╔══
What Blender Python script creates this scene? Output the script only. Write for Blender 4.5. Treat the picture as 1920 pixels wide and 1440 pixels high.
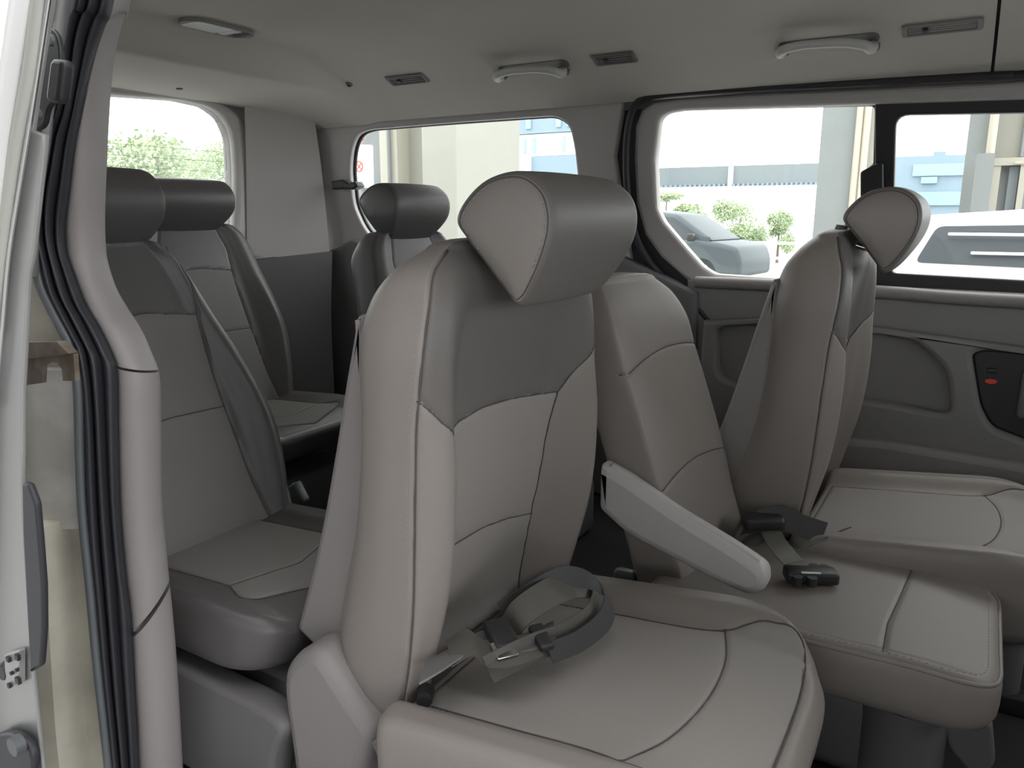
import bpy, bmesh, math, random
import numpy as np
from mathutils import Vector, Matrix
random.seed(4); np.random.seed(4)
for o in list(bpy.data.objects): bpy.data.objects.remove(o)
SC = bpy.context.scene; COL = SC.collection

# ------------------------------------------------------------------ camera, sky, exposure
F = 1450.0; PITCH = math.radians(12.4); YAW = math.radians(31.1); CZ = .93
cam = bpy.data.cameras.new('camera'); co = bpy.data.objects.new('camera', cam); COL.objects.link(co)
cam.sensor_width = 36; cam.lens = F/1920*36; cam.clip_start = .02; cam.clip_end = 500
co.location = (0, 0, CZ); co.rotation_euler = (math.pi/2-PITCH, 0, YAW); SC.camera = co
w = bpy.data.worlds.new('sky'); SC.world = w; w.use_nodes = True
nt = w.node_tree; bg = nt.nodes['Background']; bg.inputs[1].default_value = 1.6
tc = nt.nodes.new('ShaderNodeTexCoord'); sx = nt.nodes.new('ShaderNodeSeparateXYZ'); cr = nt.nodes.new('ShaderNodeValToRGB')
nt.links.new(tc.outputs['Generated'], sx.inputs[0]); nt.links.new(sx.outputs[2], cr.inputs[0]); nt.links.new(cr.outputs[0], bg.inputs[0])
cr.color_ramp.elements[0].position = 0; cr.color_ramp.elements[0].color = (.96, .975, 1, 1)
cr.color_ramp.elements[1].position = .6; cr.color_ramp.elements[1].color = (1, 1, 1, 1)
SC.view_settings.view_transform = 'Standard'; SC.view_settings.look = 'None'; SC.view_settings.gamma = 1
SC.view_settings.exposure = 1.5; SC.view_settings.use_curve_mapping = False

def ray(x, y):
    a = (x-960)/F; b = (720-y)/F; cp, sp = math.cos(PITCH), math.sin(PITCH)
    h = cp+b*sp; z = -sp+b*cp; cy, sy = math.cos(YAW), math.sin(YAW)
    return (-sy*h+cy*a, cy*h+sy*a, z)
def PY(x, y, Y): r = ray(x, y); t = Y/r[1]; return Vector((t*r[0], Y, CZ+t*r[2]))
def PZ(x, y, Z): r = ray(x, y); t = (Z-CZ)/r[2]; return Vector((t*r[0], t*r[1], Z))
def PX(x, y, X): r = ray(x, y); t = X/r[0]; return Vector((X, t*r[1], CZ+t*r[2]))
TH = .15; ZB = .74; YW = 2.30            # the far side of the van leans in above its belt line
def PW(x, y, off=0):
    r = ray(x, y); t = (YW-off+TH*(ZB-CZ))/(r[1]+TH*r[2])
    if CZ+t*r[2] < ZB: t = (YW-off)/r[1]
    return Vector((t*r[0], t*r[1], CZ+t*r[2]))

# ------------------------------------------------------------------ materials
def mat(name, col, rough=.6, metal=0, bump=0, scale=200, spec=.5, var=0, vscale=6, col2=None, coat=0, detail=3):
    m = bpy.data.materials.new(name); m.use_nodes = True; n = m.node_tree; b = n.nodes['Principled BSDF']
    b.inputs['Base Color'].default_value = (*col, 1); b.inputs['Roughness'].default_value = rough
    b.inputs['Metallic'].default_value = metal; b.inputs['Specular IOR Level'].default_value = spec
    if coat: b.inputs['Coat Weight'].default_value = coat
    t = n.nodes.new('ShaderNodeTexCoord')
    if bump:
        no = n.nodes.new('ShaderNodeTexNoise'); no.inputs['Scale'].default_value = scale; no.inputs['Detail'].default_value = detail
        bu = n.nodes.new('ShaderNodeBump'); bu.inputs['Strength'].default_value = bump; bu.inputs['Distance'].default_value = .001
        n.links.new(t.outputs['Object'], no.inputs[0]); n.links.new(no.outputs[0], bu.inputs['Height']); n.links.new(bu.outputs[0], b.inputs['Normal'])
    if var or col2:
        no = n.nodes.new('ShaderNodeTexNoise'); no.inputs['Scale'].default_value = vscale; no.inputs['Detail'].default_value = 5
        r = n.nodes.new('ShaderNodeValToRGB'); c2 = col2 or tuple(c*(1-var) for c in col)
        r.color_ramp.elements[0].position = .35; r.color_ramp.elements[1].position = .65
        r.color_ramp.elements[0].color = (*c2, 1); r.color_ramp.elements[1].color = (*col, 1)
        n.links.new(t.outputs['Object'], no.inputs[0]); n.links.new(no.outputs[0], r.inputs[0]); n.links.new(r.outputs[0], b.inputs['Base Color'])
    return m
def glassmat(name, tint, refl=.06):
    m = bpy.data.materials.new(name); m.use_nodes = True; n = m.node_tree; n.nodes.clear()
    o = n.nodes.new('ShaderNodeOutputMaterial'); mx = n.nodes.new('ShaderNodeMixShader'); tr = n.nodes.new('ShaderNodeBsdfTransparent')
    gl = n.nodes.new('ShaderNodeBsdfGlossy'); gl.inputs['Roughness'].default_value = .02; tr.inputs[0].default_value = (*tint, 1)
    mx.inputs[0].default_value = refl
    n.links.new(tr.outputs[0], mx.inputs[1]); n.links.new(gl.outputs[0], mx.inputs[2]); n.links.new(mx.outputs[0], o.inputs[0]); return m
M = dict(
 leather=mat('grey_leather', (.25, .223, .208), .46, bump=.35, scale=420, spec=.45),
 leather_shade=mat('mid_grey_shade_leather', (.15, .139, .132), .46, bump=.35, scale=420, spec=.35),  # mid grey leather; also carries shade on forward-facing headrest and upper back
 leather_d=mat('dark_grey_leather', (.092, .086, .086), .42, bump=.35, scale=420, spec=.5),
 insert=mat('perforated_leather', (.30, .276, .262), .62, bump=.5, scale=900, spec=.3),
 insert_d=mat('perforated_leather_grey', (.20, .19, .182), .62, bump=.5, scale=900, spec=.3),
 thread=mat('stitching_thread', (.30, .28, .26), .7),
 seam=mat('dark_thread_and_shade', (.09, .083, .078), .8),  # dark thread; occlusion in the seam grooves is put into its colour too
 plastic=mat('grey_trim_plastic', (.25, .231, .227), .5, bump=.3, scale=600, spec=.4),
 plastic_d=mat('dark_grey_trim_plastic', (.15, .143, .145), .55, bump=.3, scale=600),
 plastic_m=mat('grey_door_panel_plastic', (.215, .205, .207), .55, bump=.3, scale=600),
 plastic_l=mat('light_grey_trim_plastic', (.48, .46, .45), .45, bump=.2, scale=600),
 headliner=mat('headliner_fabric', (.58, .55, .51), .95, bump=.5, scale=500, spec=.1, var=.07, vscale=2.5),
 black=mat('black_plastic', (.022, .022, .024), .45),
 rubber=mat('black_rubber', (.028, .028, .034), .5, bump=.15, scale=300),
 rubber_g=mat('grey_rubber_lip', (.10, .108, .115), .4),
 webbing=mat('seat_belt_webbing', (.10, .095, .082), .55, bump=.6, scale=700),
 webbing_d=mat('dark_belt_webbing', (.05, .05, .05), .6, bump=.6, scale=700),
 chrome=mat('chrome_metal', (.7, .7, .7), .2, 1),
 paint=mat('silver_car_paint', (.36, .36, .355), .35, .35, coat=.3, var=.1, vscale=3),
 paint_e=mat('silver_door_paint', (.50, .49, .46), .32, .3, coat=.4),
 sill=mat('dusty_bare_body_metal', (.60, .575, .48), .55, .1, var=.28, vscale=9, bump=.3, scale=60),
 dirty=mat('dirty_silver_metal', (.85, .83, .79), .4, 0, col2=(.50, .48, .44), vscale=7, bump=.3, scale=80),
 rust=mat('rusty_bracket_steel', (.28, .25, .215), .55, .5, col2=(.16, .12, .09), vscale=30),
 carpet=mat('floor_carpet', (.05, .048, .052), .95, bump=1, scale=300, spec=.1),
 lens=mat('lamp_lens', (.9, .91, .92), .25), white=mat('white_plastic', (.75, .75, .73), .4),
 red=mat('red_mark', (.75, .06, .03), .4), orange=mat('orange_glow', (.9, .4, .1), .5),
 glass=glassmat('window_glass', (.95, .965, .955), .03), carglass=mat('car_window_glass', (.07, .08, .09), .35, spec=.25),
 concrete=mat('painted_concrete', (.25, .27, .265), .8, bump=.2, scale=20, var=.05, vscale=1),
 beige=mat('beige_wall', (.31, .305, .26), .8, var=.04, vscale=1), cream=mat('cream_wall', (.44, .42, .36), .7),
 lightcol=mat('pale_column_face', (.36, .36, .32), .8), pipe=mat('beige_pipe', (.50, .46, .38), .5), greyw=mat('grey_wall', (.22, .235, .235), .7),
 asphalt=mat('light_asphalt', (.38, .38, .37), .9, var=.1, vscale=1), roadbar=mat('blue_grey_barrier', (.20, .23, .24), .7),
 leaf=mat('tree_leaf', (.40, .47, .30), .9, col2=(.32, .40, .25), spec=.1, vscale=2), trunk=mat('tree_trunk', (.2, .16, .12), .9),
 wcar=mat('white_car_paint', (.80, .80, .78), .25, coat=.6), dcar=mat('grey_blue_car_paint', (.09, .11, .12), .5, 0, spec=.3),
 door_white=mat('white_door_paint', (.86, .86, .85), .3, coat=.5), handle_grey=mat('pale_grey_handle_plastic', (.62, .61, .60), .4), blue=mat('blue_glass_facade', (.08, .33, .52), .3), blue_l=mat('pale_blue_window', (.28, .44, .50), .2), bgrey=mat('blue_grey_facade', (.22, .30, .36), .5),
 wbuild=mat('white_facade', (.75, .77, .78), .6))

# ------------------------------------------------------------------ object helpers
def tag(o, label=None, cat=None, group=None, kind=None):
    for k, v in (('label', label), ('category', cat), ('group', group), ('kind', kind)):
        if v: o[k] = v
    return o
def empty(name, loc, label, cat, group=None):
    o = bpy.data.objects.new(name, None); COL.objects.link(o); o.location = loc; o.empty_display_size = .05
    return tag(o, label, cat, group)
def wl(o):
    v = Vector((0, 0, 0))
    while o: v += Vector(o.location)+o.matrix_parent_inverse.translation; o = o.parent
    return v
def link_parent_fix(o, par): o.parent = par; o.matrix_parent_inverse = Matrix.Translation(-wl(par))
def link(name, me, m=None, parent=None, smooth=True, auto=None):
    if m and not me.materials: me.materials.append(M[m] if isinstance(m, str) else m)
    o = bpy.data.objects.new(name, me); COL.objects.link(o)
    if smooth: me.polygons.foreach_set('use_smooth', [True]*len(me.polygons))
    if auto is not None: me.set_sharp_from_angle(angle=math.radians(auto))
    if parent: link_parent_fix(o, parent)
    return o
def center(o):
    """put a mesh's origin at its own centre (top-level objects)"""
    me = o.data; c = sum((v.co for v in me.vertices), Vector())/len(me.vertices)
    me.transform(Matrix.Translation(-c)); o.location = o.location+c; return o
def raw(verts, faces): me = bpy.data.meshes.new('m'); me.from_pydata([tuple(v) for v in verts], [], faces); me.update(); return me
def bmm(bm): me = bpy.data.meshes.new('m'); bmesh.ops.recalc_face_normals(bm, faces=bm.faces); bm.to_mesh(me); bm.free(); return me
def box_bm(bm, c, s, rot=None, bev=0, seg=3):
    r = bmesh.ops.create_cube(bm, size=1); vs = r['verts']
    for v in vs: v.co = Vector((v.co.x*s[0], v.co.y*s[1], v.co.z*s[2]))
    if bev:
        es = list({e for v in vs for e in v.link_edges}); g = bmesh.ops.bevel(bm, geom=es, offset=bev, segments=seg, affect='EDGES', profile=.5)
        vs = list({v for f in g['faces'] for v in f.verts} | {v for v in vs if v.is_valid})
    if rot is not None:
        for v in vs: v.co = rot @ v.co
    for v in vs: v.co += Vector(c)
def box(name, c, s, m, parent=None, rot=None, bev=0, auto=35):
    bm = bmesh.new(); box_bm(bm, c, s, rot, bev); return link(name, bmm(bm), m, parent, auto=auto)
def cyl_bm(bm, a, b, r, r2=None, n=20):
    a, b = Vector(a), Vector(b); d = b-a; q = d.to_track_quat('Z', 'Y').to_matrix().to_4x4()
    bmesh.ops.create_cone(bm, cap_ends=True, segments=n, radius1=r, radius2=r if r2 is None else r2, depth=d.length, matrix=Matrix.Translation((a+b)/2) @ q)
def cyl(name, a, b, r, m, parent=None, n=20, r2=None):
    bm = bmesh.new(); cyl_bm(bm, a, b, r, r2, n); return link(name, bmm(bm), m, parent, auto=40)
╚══
▸ Aim of the exercise
Write out exactly the lines between the start of the data and the line with "SC.view_settings.exposure = 1.5;", including both, but none of the pictures.

▸ The response
What Blender Python script creates this scene? Output the script only. Write for Blender 4.5. Treat the picture as 1920 pixels wide and 1440 pixels high.
import bpy, bmesh, math, random
import numpy as np
from mathutils import Vector, Matrix
random.seed(4); np.random.seed(4)
for o in list(bpy.data.objects): bpy.data.objects.remove(o)
SC = bpy.context.scene; COL = SC.collection

# ------------------------------------------------------------------ camera, sky, exposure
F = 1450.0; PITCH = math.radians(12.4); YAW = math.radians(31.1); CZ = .93
cam = bpy.data.cameras.new('camera'); co = bpy.data.objects.new('camera', cam); COL.objects.link(co)
cam.sensor_width = 36; cam.lens = F/1920*36; cam.clip_start = .02; cam.clip_end = 500
co.location = (0, 0, CZ); co.rotation_euler = (math.pi/2-PITCH, 0, YAW); SC.camera = co
w = bpy.data.worlds.new('sky'); SC.world = w; w.use_nodes = True
nt = w.node_tree; bg = nt.nodes['Background']; bg.inputs[1].default_value = 1.6
tc = nt.nodes.new('ShaderNodeTexCoord'); sx = nt.nodes.new('ShaderNodeSeparateXYZ'); cr = nt.nodes.new('ShaderNodeValToRGB')
nt.links.new(tc.outputs['Generated'], sx.inputs[0]); nt.links.new(sx.outputs[2], cr.inputs[0]); nt.links.new(cr.outputs[0], bg.inputs[0])
cr.color_ramp.elements[0].position = 0; cr.color_ramp.elements[0].color = (.96, .975, 1, 1)
cr.color_ramp.elements[1].position = .6; cr.color_ramp.elements[1].color = (1, 1, 1, 1)
SC.view_settings.view_transform = 'Standard'; SC.view_settings.look = 'None'; SC.view_settings.gamma = 1
SC.view_settings.exposure = 1.5; SC.view_settings.use_curve_mapping = False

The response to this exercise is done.